Washington(CNN) The Department of Justice is advising a federal judge in Mississippi that he does not need to hire a historian to determine whether a contested gun law complies with the Supreme Court's most recent Second Amendment opinion.

The highly unusual brief came after the judge, Carlton Reeves, wrote a scorching order in November, expressing his frustration with the Supreme Court's opinion issued over the summer and ordering the parties to brief him on whether he needed outside help to decipher the contours of the ruling.

"The court is not a trained historian," Reeves wrote.

Instead of settling open questions in the law, the high court's opinion last term -- which expanded the scope of the Second Amendment and required a newly articulated reliance on historical tradition -- has spawned some confusion in the lower courts.

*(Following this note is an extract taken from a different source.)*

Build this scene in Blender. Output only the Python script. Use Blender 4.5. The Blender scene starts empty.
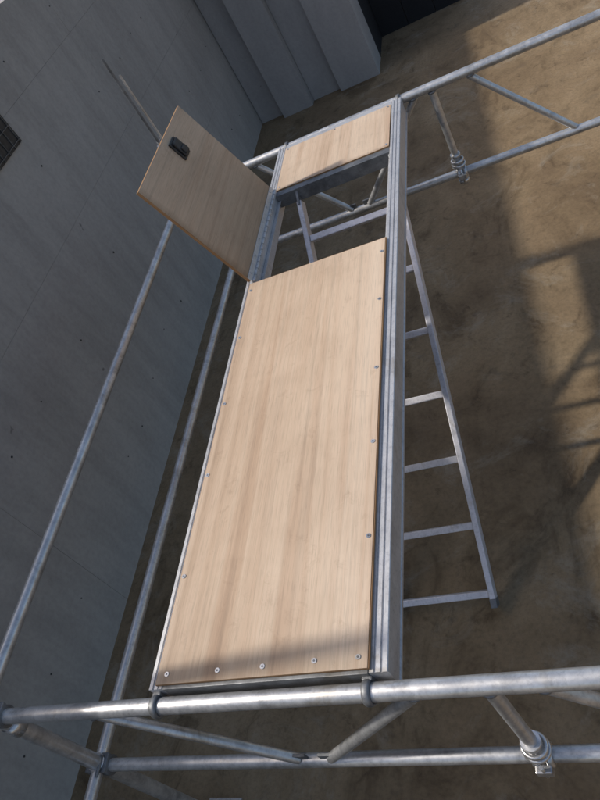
import bpy, bmesh, math, random
from mathutils import Vector, Matrix
random.seed(4)
scn=bpy.context.scene
scn.view_settings.view_transform='Standard'; scn.view_settings.look='None'; scn.view_settings.exposure=0
GZ=-1.25

# ---------------------------------------------------------------- materials
def mat(name):
    m=bpy.data.materials.new(name); m.use_nodes=True
    nt=m.node_tree; b=nt.nodes['Principled BSDF']
    return m,nt,b
def N(nt,t,**k):
    n=nt.nodes.new(t)
    for a,v in k.items():
        if a in n.inputs.keys(): n.inputs[a].default_value=v
        else: setattr(n,a,v)
    return n
def coord(nt,scale=(1,1,1),rot=(0,0,0)):
    tc=N(nt,'ShaderNodeTexCoord'); mp=N(nt,'ShaderNodeMapping')
    mp.inputs['Scale'].default_value=scale; mp.inputs['Rotation'].default_value=rot
    nt.links.new(tc.outputs['Object'],mp.inputs['Vector']); return mp.outputs[0]
def noise(nt,vec,scale,detail=4,rough=.55,dist=0):
    n=N(nt,'ShaderNodeTexNoise'); n.inputs['Scale'].default_value=scale; n.inputs['Detail'].default_value=detail
    n.inputs['Roughness'].default_value=rough; n.inputs['Distortion'].default_value=dist
    nt.links.new(vec,n.inputs['Vector']); return n.outputs['Fac']
def ramp(nt,fac,stops):
    r=N(nt,'ShaderNodeValToRGB'); e=r.color_ramp.elements
    while len(e)<len(stops): e.new(.5)
    for i,(p,c) in enumerate(stops):
        e[i].position=p; e[i].color=(*c,1) if len(c)==3 else c
    nt.links.new(fac,r.inputs['Fac']); return r.outputs['Color']
def mix(nt,a,b,fac=1.0,mode='MULTIPLY'):
    m=N(nt,'ShaderNodeMix',data_type='RGBA',blend_type=mode)
    for inp,v in ((6,a),(7,b)):
        if isinstance(v,tuple): m.inputs[inp].default_value=(*v,1)
        else: nt.links.new(v,m.inputs[inp])
    if isinstance(fac,float): m.inputs[0].default_value=fac
    else: nt.links.new(fac,m.inputs[0])
    return m.outputs[2]
def bump(nt,b,h,strength,dist=.01):
    bn=N(nt,'ShaderNodeBump'); bn.inputs['Strength'].default_value=strength; bn.inputs['Distance'].default_value=dist
    nt.links.new(h,bn.inputs['Height']); nt.links.new(bn.outputs[0],b.inputs['Normal'])
def g(v): return (v,v,v)

def make_ply(name,tint=(1,1,1),rim=False):
    m,nt,b=mat(name)
    v1=coord(nt,(9,.28,1)); v2=coord(nt,(55,.8,1)); v3=coord(nt,(1,1,1)); v4=coord(nt,(320,12,1)); v5=coord(nt,(2.6,.22,1))
    n1=noise(nt,v1,1.0,4,.55,.6)
    c=ramp(nt,n1,[(.30,(.50,.36,.245)),(.42,(.65,.50,.365)),(.52,(.70,.56,.42)),(.61,(.61,.455,.325)),(.75,(.52,.37,.255))])
    c=mix(nt,c,ramp(nt,noise(nt,v5,1,2,.5,.3),[(.35,(.90,.85,.80)),(.6,g(1))]))
    c=mix(nt,c,ramp(nt,noise(nt,v2,1,5,.6,.25),[(.3,g(.82)),(.5,g(1)),(.75,g(.90))]))
    c=mix(nt,c,ramp(nt,noise(nt,v4,1,3,.6),[(.33,g(.84)),(.5,g(1))]))
    c=mix(nt,c,ramp(nt,noise(nt,v3,2.6,5,.6,.6),[(.3,(.87,.85,.83)),(.55,g(1))]))
    c=mix(nt,c,ramp(nt,noise(nt,v3,13,6,.75,.5),[(.30,(.86,.84,.82)),(.42,g(1))]))
    c=mix(nt,c,tint)
    tc=N(nt,'ShaderNodeTexCoord'); sx=N(nt,'ShaderNodeSeparateXYZ'); nt.links.new(tc.outputs['Generated'],sx.inputs[0])
    ad=N(nt,'ShaderNodeMath',operation='MULTIPLY_ADD'); nt.links.new(noise(nt,v3,7,5,.7),ad.inputs[0]); ad.inputs[1].default_value=.05
    nt.links.new(sx.outputs['Y'],ad.inputs[2])
    c=mix(nt,c,ramp(nt,ad.outputs[0],[(.03,(.74,.72,.69)),(.085,g(1))]))  # painted shade band at the low-Y end, on top of the standard's cast shadow
    if rim:  # darker veneer toward the hinge side
        a2=N(nt,'ShaderNodeMath',operation='MULTIPLY_ADD'); nt.links.new(noise(nt,v3,5,5,.6),a2.inputs[0]); a2.inputs[1].default_value=.25
        nt.links.new(sx.outputs['X'],a2.inputs[2])
        c=mix(nt,c,ramp(nt,a2.outputs[0],[(.15,(.74,.69,.63)),(.62,g(1)),(1.0,g(1.02))]))
    nt.links.new(c,b.inputs['Base Color']); b.inputs['Roughness'].default_value=.62
    bump(nt,b,noise(nt,v4,1,4,.6),.15,.001)
    return m
PLY=make_ply('plywood_deck'); PLYH=make_ply('plywood_trapdoor',(.93,.90,.86),True)
m,nt,b=mat('plywood_edge'); PLE=m
v=coord(nt,(6,6,500)); nt.links.new(ramp(nt,noise(nt,v,1,3),[(.3,(.22,.115,.05)),(.7,(.36,.215,.10))]),b.inputs['Base Color']); b.inputs['Roughness'].default_value=.8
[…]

It outraged supporters of gun restrictions and was welcomed by those who support gun rights.

In the new filing, the Biden administration defended a federal statute barring felons from possessing firearms and urged the court not to hire an historian, arguing that the government should win the case without such an intervention.

"Our legal tradition rests in large part on the responsibility of the parties to present materials necessary to support their legal positions," a government lawyer said in the new brief.

"The prospect of judges in all 94 federal judicial districts retaining a historian would be an expensive proposition and a departure from the typical reliance on the parties to provide support for their legal positions," US Attorney Darren J. LaMarca wrote.